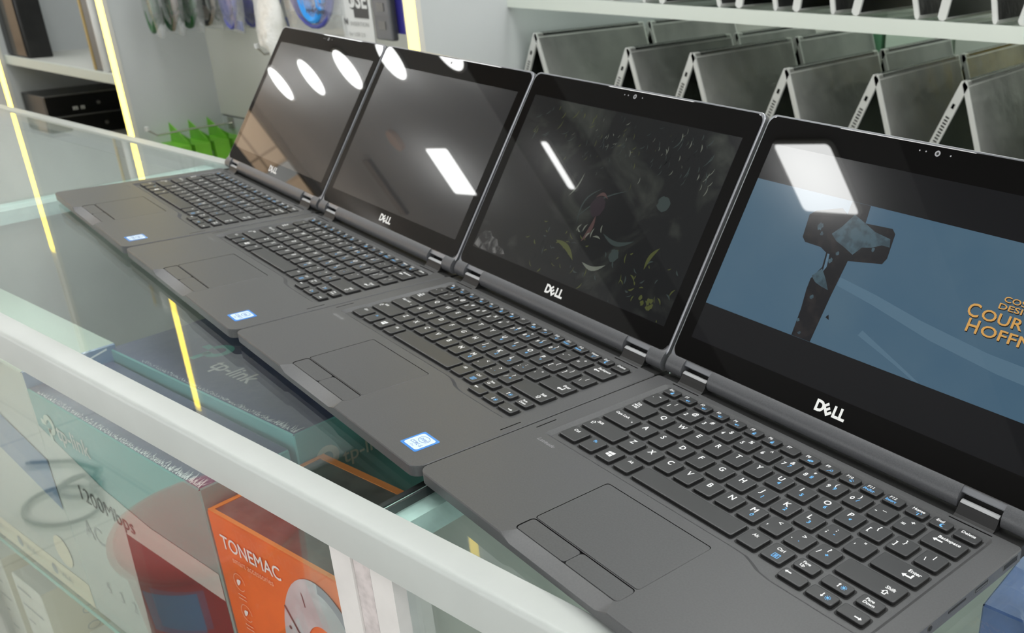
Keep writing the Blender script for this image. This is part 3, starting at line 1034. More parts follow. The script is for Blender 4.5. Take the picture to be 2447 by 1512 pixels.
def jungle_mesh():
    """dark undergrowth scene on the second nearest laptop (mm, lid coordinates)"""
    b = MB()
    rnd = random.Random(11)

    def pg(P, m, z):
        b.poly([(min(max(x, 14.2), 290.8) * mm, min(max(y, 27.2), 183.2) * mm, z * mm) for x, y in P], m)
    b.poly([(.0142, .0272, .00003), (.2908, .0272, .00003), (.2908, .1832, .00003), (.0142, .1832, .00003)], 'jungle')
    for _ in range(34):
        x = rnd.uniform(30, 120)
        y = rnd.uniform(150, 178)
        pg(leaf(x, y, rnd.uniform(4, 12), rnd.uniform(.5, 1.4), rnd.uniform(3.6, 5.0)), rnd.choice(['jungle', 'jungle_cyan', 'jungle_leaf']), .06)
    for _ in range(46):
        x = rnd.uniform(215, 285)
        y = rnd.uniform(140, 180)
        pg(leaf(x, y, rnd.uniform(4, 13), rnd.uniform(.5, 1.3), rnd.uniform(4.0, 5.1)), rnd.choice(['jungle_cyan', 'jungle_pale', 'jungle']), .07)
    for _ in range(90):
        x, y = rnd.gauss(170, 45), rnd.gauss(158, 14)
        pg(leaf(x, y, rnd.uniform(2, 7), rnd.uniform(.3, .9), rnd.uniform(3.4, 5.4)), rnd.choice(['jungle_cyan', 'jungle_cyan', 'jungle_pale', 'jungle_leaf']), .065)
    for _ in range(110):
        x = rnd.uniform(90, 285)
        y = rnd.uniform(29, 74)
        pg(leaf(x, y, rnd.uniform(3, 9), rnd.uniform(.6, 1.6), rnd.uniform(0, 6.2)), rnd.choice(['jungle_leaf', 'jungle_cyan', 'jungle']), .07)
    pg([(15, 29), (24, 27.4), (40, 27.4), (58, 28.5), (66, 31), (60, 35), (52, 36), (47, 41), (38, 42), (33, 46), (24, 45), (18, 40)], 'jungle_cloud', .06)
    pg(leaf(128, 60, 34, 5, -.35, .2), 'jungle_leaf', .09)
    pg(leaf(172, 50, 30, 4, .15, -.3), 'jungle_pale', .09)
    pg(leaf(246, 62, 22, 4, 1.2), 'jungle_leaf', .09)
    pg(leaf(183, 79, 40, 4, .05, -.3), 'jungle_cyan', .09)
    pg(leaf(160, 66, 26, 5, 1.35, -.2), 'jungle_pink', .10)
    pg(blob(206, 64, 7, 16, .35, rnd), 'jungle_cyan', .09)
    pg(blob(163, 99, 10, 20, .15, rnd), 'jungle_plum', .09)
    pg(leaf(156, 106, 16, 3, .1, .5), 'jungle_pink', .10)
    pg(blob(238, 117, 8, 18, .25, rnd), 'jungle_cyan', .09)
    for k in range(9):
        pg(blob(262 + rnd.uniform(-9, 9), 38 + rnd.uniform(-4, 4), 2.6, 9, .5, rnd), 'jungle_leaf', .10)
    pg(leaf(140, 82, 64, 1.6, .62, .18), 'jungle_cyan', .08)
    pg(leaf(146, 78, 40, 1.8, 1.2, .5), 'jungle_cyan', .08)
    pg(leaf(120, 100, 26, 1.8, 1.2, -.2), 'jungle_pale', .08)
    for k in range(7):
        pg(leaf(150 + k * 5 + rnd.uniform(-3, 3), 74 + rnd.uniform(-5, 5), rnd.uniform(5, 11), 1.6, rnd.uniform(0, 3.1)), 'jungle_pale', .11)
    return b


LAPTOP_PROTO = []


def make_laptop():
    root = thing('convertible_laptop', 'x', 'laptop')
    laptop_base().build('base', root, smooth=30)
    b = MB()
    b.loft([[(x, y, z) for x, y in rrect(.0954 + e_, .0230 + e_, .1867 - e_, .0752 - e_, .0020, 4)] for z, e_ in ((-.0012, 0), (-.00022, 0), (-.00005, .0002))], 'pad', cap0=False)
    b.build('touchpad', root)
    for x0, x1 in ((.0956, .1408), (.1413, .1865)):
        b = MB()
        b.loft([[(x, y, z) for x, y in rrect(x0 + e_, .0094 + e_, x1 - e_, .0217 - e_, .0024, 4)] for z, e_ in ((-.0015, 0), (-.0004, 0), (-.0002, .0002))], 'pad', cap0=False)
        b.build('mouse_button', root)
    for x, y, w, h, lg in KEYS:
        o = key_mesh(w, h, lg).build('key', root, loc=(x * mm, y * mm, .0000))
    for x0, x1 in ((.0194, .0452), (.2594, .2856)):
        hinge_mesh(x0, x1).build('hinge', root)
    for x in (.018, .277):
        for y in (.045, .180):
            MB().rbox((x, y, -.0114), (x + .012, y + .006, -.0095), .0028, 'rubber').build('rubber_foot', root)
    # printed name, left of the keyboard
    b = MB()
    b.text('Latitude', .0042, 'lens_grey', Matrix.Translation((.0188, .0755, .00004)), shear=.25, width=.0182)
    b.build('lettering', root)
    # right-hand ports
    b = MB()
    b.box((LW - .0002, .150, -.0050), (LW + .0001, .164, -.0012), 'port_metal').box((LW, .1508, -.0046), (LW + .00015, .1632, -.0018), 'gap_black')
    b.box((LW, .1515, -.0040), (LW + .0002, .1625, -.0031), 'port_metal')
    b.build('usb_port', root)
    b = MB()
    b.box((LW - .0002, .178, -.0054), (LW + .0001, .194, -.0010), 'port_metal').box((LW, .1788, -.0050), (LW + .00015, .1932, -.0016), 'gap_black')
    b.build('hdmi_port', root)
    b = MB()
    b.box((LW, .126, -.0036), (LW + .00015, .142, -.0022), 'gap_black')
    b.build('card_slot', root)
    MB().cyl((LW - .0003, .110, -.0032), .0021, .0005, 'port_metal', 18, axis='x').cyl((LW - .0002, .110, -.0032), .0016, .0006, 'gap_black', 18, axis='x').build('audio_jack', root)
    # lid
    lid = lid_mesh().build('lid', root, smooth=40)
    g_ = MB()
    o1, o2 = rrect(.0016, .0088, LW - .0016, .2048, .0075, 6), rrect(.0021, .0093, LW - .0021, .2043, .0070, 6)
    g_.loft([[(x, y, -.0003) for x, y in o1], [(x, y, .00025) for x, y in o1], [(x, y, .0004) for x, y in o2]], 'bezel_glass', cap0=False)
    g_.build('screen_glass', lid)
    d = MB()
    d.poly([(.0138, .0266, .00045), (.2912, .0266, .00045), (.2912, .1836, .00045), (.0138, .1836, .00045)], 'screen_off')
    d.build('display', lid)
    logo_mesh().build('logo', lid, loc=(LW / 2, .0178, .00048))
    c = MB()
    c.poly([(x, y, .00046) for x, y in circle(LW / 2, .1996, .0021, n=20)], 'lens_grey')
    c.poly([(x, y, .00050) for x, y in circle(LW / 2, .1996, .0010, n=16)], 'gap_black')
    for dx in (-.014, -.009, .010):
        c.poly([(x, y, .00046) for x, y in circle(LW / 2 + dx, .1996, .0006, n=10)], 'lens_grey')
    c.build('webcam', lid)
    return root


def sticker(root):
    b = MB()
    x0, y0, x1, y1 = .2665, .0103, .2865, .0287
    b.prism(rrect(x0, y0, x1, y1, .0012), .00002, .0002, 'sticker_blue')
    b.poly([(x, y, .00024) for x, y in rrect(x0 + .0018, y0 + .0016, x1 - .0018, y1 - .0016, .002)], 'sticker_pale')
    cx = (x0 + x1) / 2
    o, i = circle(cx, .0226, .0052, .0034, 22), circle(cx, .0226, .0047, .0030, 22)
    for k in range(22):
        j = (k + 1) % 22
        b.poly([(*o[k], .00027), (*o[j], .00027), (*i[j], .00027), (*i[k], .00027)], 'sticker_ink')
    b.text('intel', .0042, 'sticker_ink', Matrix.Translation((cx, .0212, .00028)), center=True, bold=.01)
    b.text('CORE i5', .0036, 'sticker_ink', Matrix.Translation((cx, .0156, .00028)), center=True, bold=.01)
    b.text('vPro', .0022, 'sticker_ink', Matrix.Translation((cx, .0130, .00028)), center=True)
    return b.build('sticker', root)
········
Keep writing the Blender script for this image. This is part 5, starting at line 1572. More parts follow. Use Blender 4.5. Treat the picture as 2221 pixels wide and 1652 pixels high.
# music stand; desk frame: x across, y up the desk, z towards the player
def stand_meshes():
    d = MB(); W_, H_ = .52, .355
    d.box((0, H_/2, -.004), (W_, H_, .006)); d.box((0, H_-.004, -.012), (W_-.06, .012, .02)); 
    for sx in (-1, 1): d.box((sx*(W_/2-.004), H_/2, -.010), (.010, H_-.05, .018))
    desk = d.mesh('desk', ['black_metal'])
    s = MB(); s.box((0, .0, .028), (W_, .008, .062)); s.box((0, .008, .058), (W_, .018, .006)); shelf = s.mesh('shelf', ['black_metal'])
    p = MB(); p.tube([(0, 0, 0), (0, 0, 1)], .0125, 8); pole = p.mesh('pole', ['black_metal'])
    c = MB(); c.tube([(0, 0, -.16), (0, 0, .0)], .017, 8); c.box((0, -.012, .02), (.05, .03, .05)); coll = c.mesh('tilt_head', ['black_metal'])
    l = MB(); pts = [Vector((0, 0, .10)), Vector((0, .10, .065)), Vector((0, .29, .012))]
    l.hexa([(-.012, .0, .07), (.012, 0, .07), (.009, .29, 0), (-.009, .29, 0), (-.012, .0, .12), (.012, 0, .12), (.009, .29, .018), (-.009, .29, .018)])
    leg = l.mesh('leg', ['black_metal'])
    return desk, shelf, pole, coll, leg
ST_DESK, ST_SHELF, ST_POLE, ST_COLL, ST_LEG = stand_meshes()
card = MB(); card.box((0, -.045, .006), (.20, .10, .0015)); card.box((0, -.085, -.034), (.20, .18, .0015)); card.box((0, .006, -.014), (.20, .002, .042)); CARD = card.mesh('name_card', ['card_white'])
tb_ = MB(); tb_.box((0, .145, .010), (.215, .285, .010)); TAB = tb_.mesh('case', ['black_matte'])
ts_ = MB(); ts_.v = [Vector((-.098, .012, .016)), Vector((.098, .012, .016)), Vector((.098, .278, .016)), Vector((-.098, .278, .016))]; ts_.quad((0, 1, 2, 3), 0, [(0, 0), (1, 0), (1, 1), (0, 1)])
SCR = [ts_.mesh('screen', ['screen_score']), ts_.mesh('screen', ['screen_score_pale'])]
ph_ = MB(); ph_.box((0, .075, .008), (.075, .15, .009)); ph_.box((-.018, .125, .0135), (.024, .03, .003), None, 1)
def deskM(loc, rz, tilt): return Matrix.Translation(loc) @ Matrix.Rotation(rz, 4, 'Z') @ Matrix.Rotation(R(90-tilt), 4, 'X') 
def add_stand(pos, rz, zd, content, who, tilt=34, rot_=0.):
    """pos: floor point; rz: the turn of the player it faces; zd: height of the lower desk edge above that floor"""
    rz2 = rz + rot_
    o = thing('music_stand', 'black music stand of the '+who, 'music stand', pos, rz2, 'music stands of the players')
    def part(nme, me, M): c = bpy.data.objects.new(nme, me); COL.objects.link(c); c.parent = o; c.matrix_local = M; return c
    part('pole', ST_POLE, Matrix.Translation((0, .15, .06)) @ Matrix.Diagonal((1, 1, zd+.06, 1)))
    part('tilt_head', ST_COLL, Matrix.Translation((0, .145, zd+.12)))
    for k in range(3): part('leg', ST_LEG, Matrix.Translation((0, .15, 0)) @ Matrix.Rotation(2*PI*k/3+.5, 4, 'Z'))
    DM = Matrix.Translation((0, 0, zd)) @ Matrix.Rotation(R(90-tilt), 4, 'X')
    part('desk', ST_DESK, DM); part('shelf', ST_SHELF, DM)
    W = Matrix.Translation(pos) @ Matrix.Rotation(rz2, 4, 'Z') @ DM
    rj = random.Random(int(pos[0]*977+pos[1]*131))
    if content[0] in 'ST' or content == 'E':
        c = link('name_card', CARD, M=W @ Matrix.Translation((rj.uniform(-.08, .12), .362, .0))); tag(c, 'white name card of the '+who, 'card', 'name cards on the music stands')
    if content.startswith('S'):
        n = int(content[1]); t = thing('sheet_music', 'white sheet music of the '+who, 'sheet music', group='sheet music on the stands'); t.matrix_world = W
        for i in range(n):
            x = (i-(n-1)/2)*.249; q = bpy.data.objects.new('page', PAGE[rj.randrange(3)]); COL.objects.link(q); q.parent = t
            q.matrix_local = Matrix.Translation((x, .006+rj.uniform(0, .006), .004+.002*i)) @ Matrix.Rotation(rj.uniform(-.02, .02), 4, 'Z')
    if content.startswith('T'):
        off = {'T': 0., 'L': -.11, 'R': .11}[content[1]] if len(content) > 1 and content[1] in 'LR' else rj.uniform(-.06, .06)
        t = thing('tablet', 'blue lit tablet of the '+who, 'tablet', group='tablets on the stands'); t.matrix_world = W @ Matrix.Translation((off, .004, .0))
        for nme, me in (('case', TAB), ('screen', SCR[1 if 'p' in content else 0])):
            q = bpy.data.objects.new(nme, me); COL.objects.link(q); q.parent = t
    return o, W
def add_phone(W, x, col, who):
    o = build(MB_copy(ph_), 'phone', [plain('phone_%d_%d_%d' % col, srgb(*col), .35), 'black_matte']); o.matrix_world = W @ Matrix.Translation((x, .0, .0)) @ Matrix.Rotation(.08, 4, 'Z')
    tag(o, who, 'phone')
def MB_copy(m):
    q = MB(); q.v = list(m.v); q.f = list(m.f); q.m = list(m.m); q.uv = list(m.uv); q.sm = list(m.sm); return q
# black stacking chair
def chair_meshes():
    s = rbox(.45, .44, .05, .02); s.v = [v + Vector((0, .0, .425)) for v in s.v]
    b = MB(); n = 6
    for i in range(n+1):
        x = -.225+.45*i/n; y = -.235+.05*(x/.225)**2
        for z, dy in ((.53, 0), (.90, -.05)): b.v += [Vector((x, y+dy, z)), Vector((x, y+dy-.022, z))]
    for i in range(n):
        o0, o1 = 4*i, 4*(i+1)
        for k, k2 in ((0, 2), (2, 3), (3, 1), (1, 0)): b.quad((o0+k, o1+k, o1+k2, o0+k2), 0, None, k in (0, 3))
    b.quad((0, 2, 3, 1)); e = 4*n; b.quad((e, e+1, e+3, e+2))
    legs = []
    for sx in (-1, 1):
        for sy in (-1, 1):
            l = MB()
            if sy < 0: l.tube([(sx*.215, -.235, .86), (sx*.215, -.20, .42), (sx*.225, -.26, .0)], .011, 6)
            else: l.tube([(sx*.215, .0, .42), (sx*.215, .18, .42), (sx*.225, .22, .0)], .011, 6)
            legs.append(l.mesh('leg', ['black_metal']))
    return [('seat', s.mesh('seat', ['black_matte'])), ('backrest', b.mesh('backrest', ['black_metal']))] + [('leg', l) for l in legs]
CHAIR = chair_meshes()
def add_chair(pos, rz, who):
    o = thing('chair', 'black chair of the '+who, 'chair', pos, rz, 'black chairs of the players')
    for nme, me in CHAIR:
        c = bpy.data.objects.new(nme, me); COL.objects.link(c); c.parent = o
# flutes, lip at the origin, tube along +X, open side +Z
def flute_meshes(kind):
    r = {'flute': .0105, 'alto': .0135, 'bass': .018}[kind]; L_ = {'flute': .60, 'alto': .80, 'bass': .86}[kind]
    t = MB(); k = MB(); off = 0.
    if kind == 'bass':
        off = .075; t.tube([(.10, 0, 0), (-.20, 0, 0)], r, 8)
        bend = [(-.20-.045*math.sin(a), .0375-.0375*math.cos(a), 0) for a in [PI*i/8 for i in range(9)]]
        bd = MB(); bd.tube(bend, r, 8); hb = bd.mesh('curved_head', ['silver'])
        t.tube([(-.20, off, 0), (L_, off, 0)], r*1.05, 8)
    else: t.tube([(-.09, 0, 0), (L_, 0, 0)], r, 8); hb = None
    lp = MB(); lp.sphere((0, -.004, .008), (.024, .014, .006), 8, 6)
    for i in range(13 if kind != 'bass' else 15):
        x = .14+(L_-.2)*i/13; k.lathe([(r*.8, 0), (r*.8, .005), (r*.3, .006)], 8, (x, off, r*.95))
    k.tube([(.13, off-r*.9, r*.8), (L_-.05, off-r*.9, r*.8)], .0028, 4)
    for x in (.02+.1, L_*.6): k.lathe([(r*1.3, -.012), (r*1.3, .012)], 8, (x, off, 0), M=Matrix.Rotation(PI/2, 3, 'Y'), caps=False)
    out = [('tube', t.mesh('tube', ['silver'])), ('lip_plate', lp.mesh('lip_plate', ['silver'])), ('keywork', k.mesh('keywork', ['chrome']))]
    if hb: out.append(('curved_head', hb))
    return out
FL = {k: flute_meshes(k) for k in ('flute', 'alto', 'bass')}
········
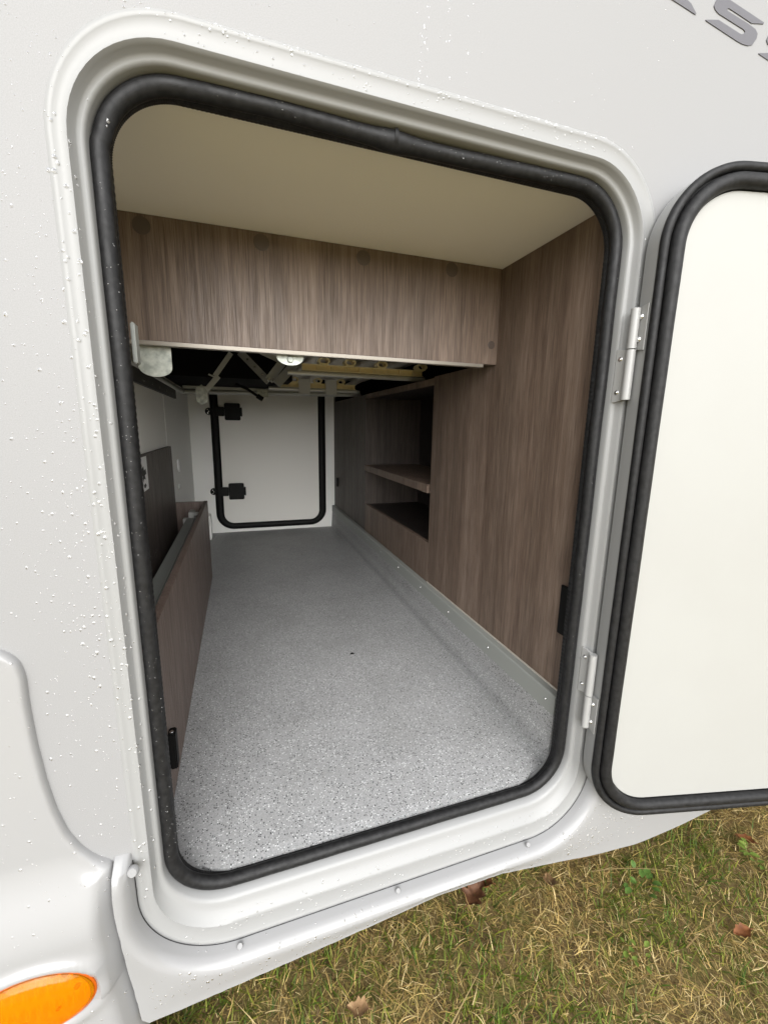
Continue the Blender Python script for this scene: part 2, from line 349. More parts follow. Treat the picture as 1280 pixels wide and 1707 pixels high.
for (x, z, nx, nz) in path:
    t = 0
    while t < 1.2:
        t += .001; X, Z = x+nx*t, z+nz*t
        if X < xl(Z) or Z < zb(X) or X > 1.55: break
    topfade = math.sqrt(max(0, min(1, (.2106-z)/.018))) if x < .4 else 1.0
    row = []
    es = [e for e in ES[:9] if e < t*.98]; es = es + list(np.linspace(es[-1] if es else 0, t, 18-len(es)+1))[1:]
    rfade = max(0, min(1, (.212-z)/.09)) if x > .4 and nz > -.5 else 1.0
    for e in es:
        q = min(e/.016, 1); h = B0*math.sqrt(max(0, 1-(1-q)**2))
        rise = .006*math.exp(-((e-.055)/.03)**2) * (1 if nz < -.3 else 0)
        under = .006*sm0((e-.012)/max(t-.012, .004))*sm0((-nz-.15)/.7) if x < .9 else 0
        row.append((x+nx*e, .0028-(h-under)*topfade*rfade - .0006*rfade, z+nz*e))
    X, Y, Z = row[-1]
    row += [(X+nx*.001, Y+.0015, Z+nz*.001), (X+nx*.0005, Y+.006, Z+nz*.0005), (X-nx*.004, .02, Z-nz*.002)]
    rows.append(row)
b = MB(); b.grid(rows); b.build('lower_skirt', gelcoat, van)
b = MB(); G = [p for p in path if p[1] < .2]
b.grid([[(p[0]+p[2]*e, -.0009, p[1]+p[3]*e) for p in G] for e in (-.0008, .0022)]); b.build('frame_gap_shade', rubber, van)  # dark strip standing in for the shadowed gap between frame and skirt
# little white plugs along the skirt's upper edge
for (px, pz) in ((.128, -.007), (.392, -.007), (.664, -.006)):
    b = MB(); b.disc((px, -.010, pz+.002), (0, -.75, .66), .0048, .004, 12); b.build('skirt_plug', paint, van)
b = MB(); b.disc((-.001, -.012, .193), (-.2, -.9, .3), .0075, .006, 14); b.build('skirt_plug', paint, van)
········
● **Written problem**:
Please print exactly, and only, the lines from the line with "Continue the Blender" to the line with "14); b.build('skirt_plug', paint, van)", both included.

● **Solved problem**:
Continue the Blender Python script for this scene: part 2, from line 349. More parts follow. Treat the picture as 1280 pixels wide and 1707 pixels high.
for (x, z, nx, nz) in path:
    t = 0
    while t < 1.2:
        t += .001; X, Z = x+nx*t, z+nz*t
        if X < xl(Z) or Z < zb(X) or X > 1.55: break
    topfade = math.sqrt(max(0, min(1, (.2106-z)/.018))) if x < .4 else 1.0
    row = []
    es = [e for e in ES[:9] if e < t*.98]; es = es + list(np.linspace(es[-1] if es else 0, t, 18-len(es)+1))[1:]
    rfade = max(0, min(1, (.212-z)/.09)) if x > .4 and nz > -.5 else 1.0
    for e in es:
        q = min(e/.016, 1); h = B0*math.sqrt(max(0, 1-(1-q)**2))
        rise = .006*math.exp(-((e-.055)/.03)**2) * (1 if nz < -.3 else 0)
        under = .006*sm0((e-.012)/max(t-.012, .004))*sm0((-nz-.15)/.7) if x < .9 else 0
        row.append((x+nx*e, .0028-(h-under)*topfade*rfade - .0006*rfade, z+nz*e))
    X, Y, Z = row[-1]
    row += [(X+nx*.001, Y+.0015, Z+nz*.001), (X+nx*.0005, Y+.006, Z+nz*.0005), (X-nx*.004, .02, Z-nz*.002)]
    rows.append(row)
b = MB(); b.grid(rows); b.build('lower_skirt', gelcoat, van)
b = MB(); G = [p for p in path if p[1] < .2]
b.grid([[(p[0]+p[2]*e, -.0009, p[1]+p[3]*e) for p in G] for e in (-.0008, .0022)]); b.build('frame_gap_shade', rubber, van)  # dark strip standing in for the shadowed gap between frame and skirt
# little white plugs along the skirt's upper edge
for (px, pz) in ((.128, -.007), (.392, -.007), (.664, -.006)):
    b = MB(); b.disc((px, -.010, pz+.002), (0, -.75, .66), .0048, .004, 12); b.build('skirt_plug', paint, van)
b = MB(); b.disc((-.001, -.012, .193), (-.2, -.9, .3), .0075, .006, 14); b.build('skirt_plug', paint, van)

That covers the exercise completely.